Palestinians could produce rockets with a bigger warhead to make up for the scarce accuracy, but that is a more serious technological challenge, and runs into logistical problems: Palestinian capabilities for resupply are limited (on a relative scale, of course) so they must try to make the most with the little they have. Sucide bombers were the most effective, but Israeli efforts - mainly, the much-reviled separation fence - have made sucide bombings extremely difficult to accomplish.

Some are worried that guidance systems may be fitted to the Kassams, turning them into relatively accurate missiles. But this is not a very likely outcome: rocket guidance systems aren't exactly off-the-shelf devices, and designing and buidling one working to specifications is no trivial task. Yes, it can be done, but the whole thing is going to be expensive and bulky. But even if guidance systems can be manufactured or bought, due to the construction problems discussed above, it is very unlikely that a guided Kassam can reach the same performance level of a suicide bomber (which can decide with absolute precision where and when to detonate "its" warhead).

At the endgame, the pressure that Palestinian can put on Israel with rocket fire is only a fraction of the pressure that they could put with suicide bombers.

Yes, this is a cold, rational strategic analysis that deliberataly takes no account of the individual tragedies and plight. But isn't rationality and fact-based reasoning what the Right wants?
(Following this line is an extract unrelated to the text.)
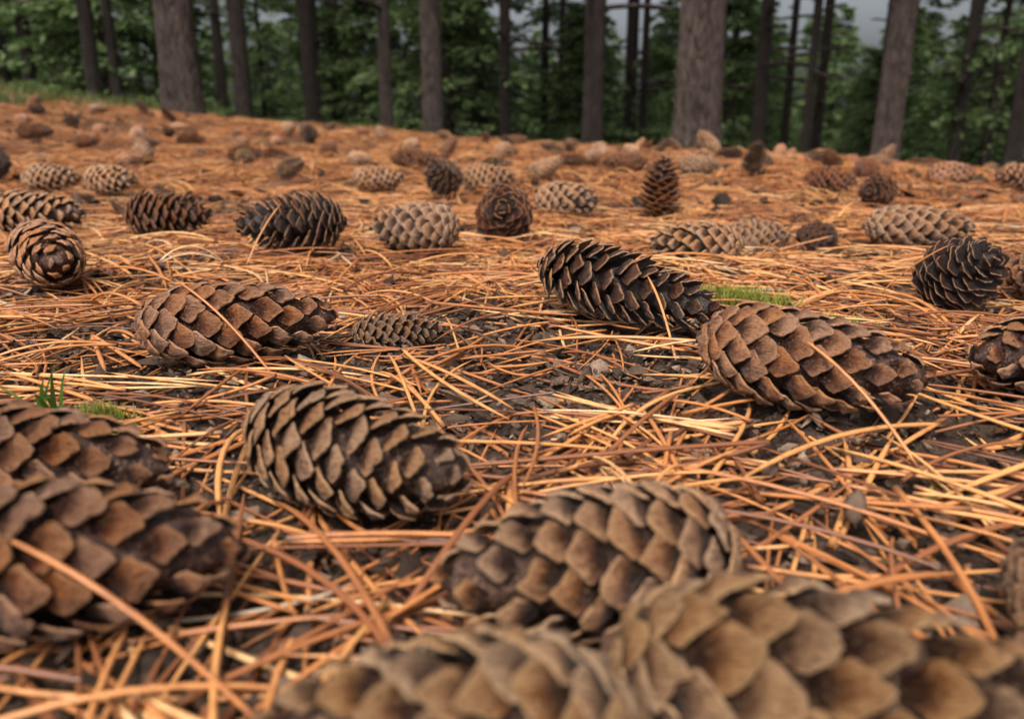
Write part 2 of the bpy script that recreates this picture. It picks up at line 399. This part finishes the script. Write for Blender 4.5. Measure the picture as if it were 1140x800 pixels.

However, one should not think that Kassam rockets are a joke. No, they are deadly weapons - and used with the clear intento to kill or injure as many non-combatants as possible. Israel should respond more forcefully to that: with counterbattery fire. Automated or manual, six 155mm shells should rain on the launch location as soon as possible. This kind of response can produce non-combatant casualties on the Palestinian side, but it is well known that refusing to fire on human shields will only incentivate their use.